** START OF Given information **

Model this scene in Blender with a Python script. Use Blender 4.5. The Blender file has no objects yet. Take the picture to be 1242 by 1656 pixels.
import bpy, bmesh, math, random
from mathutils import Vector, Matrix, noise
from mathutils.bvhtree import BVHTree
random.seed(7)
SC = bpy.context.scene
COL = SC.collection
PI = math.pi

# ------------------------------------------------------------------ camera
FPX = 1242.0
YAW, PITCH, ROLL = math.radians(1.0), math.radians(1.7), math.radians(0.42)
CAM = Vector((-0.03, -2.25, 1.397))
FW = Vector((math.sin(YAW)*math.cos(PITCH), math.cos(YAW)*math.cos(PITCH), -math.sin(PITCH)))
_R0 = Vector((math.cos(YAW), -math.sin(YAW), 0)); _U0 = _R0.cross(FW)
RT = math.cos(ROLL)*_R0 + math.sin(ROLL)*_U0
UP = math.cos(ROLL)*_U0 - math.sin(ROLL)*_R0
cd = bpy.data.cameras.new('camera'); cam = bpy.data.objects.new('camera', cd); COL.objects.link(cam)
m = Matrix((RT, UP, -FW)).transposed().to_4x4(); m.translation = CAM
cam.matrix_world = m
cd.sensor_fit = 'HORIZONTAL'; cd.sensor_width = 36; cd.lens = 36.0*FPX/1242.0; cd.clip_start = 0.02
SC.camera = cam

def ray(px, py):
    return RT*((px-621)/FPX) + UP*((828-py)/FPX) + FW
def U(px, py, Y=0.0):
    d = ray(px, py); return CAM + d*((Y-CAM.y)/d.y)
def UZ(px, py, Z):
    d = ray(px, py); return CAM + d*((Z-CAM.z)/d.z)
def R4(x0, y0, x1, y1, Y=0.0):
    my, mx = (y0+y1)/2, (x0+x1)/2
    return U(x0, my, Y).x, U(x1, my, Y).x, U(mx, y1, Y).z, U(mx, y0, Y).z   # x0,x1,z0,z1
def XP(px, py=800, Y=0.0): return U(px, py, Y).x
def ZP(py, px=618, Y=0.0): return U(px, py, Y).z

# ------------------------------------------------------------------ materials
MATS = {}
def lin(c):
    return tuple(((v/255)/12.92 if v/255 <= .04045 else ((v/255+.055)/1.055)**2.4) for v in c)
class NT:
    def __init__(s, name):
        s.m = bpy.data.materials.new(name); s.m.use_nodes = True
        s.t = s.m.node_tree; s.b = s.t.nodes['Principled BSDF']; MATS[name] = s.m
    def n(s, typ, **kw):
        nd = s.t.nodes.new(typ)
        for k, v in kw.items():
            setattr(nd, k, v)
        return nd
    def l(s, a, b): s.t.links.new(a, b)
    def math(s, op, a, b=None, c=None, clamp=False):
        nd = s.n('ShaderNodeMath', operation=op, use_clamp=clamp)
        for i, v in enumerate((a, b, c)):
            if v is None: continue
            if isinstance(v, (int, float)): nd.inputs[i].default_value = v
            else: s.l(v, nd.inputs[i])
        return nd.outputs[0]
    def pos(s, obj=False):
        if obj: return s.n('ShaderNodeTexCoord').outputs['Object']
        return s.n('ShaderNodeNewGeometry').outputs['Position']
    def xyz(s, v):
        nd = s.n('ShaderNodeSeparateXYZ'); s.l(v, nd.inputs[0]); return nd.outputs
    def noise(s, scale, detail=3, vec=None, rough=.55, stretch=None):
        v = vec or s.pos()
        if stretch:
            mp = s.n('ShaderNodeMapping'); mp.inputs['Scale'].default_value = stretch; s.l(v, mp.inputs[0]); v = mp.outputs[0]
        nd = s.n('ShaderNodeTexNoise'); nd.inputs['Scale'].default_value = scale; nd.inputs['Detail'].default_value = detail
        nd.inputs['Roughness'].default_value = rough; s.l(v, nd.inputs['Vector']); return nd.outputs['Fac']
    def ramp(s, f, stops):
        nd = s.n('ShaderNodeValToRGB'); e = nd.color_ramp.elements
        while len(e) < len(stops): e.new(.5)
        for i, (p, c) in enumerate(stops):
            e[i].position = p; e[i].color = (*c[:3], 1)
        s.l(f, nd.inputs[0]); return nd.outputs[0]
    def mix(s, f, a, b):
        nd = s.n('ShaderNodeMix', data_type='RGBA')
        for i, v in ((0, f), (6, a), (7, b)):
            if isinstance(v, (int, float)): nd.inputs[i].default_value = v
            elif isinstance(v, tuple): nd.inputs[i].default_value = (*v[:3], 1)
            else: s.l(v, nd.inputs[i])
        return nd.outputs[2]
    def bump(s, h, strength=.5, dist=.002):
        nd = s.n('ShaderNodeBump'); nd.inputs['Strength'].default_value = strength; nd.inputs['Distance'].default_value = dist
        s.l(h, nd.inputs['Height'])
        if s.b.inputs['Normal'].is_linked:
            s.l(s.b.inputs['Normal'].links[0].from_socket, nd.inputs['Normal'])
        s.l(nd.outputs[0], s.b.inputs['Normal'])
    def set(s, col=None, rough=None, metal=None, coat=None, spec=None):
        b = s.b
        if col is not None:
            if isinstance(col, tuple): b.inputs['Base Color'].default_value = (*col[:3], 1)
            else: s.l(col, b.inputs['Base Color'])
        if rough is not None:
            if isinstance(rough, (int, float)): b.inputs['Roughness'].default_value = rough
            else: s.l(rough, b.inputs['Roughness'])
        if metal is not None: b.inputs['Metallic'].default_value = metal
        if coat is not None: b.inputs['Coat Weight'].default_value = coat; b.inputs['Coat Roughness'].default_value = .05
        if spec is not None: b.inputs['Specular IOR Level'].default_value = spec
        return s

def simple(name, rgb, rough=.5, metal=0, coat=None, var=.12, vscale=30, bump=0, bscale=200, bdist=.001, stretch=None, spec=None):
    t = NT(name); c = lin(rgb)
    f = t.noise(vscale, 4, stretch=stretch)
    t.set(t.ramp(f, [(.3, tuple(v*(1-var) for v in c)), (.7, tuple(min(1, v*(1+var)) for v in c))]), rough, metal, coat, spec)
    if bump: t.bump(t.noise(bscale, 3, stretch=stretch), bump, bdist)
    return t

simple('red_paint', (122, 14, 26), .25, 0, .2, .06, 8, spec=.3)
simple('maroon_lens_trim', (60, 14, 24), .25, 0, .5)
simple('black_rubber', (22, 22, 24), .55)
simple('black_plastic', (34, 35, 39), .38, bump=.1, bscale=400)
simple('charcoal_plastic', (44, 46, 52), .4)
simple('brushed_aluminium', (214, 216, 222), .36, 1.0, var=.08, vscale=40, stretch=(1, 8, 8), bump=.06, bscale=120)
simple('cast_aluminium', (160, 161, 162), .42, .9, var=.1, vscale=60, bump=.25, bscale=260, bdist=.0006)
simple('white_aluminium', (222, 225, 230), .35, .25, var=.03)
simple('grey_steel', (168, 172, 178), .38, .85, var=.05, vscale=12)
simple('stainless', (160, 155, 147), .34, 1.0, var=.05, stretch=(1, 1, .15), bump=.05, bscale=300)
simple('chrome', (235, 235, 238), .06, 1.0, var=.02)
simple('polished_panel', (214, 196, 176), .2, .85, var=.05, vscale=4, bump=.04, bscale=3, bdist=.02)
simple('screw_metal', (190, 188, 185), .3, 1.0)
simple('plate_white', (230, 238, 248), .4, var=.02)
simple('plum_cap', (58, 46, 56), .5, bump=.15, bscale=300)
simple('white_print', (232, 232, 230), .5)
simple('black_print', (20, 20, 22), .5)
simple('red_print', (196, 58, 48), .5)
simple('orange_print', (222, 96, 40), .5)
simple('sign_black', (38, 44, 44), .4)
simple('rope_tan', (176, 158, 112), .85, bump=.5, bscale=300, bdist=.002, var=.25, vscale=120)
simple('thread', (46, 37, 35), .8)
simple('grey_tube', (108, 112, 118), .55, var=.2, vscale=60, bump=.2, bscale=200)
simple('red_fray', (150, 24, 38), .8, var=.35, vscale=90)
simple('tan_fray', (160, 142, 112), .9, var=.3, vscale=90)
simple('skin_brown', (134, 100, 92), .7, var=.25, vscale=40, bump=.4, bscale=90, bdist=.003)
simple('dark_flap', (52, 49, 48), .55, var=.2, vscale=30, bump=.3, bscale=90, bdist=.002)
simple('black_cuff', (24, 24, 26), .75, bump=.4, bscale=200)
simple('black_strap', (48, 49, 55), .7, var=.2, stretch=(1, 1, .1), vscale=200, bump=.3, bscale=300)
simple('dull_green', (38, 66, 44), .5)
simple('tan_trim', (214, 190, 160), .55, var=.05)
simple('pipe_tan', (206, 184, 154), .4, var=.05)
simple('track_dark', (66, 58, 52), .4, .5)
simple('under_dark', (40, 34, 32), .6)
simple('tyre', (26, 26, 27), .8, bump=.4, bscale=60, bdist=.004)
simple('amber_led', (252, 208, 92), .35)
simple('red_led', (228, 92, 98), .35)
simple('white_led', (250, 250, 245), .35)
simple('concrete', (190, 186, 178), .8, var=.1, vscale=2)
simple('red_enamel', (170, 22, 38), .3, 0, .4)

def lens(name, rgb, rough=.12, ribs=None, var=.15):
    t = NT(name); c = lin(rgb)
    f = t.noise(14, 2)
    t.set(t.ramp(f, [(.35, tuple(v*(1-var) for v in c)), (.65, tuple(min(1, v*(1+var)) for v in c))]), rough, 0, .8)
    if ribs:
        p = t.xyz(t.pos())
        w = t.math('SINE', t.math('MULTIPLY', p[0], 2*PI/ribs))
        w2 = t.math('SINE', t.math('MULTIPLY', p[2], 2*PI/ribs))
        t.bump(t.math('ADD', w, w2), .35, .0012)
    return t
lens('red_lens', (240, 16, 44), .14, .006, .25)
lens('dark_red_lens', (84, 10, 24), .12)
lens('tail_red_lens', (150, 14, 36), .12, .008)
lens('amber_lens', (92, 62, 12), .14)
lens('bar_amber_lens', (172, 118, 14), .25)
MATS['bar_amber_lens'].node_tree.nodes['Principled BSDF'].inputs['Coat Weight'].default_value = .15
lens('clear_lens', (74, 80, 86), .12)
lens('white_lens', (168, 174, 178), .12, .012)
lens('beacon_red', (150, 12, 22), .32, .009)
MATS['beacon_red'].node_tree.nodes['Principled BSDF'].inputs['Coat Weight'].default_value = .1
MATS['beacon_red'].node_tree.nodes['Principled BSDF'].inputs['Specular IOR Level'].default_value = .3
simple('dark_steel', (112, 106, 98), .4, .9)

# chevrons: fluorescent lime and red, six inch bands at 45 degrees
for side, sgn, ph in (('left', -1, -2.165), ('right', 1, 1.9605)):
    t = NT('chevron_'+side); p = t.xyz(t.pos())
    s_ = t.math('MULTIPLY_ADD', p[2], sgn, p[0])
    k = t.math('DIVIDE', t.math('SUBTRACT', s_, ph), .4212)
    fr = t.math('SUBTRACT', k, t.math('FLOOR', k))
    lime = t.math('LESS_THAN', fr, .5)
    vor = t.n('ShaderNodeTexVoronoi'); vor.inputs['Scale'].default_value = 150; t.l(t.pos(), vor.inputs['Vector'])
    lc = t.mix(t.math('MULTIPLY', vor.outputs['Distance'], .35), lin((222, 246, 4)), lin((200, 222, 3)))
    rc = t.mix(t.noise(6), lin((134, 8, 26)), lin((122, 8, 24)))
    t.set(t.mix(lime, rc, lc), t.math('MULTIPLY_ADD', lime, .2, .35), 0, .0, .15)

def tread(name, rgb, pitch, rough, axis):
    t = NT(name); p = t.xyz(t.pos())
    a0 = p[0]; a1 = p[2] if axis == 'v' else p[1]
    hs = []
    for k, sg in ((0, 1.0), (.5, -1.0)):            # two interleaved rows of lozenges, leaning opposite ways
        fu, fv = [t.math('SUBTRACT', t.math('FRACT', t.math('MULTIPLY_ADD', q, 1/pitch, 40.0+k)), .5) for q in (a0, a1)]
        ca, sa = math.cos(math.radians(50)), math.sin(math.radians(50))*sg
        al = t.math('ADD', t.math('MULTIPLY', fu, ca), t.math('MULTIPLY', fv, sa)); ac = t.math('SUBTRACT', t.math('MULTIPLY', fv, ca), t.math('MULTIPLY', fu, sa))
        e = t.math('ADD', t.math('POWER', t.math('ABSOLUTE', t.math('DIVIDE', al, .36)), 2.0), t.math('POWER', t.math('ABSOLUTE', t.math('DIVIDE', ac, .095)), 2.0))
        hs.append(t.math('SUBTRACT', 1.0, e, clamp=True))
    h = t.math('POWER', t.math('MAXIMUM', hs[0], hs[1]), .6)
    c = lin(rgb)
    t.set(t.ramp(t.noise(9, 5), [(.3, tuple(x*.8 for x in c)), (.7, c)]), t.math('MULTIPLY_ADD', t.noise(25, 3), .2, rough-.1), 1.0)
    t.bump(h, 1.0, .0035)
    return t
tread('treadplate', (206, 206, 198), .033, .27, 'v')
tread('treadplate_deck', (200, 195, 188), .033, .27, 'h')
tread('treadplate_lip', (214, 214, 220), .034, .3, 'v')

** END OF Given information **

Extract exactly the leading lines of the data, stopping at and including the line with "SC.camera = cam".

Model this scene in Blender with a Python script. Use Blender 4.5. The Blender file has no objects yet. Take the picture to be 1242 by 1656 pixels.
import bpy, bmesh, math, random
from mathutils import Vector, Matrix, noise
from mathutils.bvhtree import BVHTree
random.seed(7)
SC = bpy.context.scene
COL = SC.collection
PI = math.pi

# ------------------------------------------------------------------ camera
FPX = 1242.0
YAW, PITCH, ROLL = math.radians(1.0), math.radians(1.7), math.radians(0.42)
CAM = Vector((-0.03, -2.25, 1.397))
FW = Vector((math.sin(YAW)*math.cos(PITCH), math.cos(YAW)*math.cos(PITCH), -math.sin(PITCH)))
_R0 = Vector((math.cos(YAW), -math.sin(YAW), 0)); _U0 = _R0.cross(FW)
RT = math.cos(ROLL)*_R0 + math.sin(ROLL)*_U0
UP = math.cos(ROLL)*_U0 - math.sin(ROLL)*_R0
cd = bpy.data.cameras.new('camera'); cam = bpy.data.objects.new('camera', cd); COL.objects.link(cam)
m = Matrix((RT, UP, -FW)).transposed().to_4x4(); m.translation = CAM
cam.matrix_world = m
cd.sensor_fit = 'HORIZONTAL'; cd.sensor_width = 36; cd.lens = 36.0*FPX/1242.0; cd.clip_start = 0.02
SC.camera = cam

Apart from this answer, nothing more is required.